Uma tão longa ausência

Os consagrados diretores da nouvelle-vague francesa tiveram certa resistência em aceitar Uma tão longa ausência como parte do movimento. Para eles, o filme se assemelhava ao “cinema de qualidade” tão criticado por Truffaut, Godard e companhia ainda nos tempos de críticas da Cahiers du cinema

O fato é que a obra de Henri Colpi, com roteiro de Marguerite Duras, conquistou a Palma de Ouro no Festival de Cannes. Thérèse administra um café nos subúrbios de Paris.
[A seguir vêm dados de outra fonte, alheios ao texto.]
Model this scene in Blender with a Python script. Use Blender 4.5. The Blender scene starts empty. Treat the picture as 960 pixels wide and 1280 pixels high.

Vive um romance com Fernand, mas passa seus dias com um ar sombrio, triste, assombrada pelo passado – seu marido desapareceu durante a Segunda Guerra Mundial. Todos os dias pela manhã, um mendigo passa pelo seu café cantarolando músicas clássicas. Quando o vê de perto, Thèrèse acredita que ele é o seu marido. 

Os temas da ausência e da memória permeiam toda a narrativa. Os horrores da guerra fizeram com que o mendigo perdesse sua memória. A tristeza expressa nos semblantes, olhares, gestos e diálogos de Thérèse e seu provável marido exigem do espectador aquela entrega contemplativa que atinge os sentimentos de forma inexplicável. Afinal, todos temos memórias que não gostaríamos de relembrar. 

Uma tão longa ausência (Une aussi longue absence, França, 1961), de Henri Colpi. Com Alida Valli (Thérèse Langlois), Georges Wilson (O cantador), Charles Blavette (Fernand).

La Pointe Courte

O primeiro filme de Agnès Varda poderia ser considerado também o primeiro filme da nouvelle-vague francesa, pois apresenta os princípios estéticos e narrativos que marcaram o movimento a partir de 1959: atores não-profissionais; gravações em locações; cortes e movimentos de câmera que destoavam do cinema dominante, dito de qualidade; temas do cotidiano das comunidades. 

São apenas dois atores profissionais em cena. Philippe Noiret e Silvia Monforte. Eles interpretam um casal de namorados que visita a Pointe-Courte, pequena vila de pescadores no sul da França. Enquanto caminham pela vila, o casal discute a relação e outros temas inerentes à juventude, pessoas enamoradas que se confrontam com incertezas. Narrativas paralelas mostram o cotidiano dos moradores, simples e pobres pescadores que se dividem entre a labuta pela sobrevivência e os prazeres singelos dos dias que passam ao sabor do sol, do vento, do mar. 

A locação escolhida por Agnès Varda faz parte de suas memórias de infância, uma das praias que a cineasta frequentou e que revisita, em forma de reflexões, no belo documentário As praias de Agnès (2008). 

“As ruas da Pointe Courte, por onde eu adorava andar. Fotografava muito e fui descobrindo este bairro. Ouvia histórias de uns e outros, sobretudo as dos mais velhos. Queria usá-las para fazer algo, um filme. Parecia preparar um documentário, mas parte do filme era sobre um casal. A Silvia Monfort e o Philippe Noiret, que estreou neste filme, participaram generosamente nesta experiência cinematográfica. Tinha pensado numa certa estrutura, um projeto de dois filmes misturados por capítulos alternados, como num romance de Faulkner que me impressionou, Palmeiras Bravas. Iria, portanto, alternar as sequências dos pescadores com as do casal. Duas narrativas, cujo único ponto em comum era o local: Pointe Courte. Ela descobriu onde ele nasceu. Ele mostrou-lhe as casas, as ruelas.” – Agnès Varda. 

La Pointe-Courte (França, 1954), de Agnès Varda. Com  Philippe Noiret (Lui), Silvia Monforte (Elle).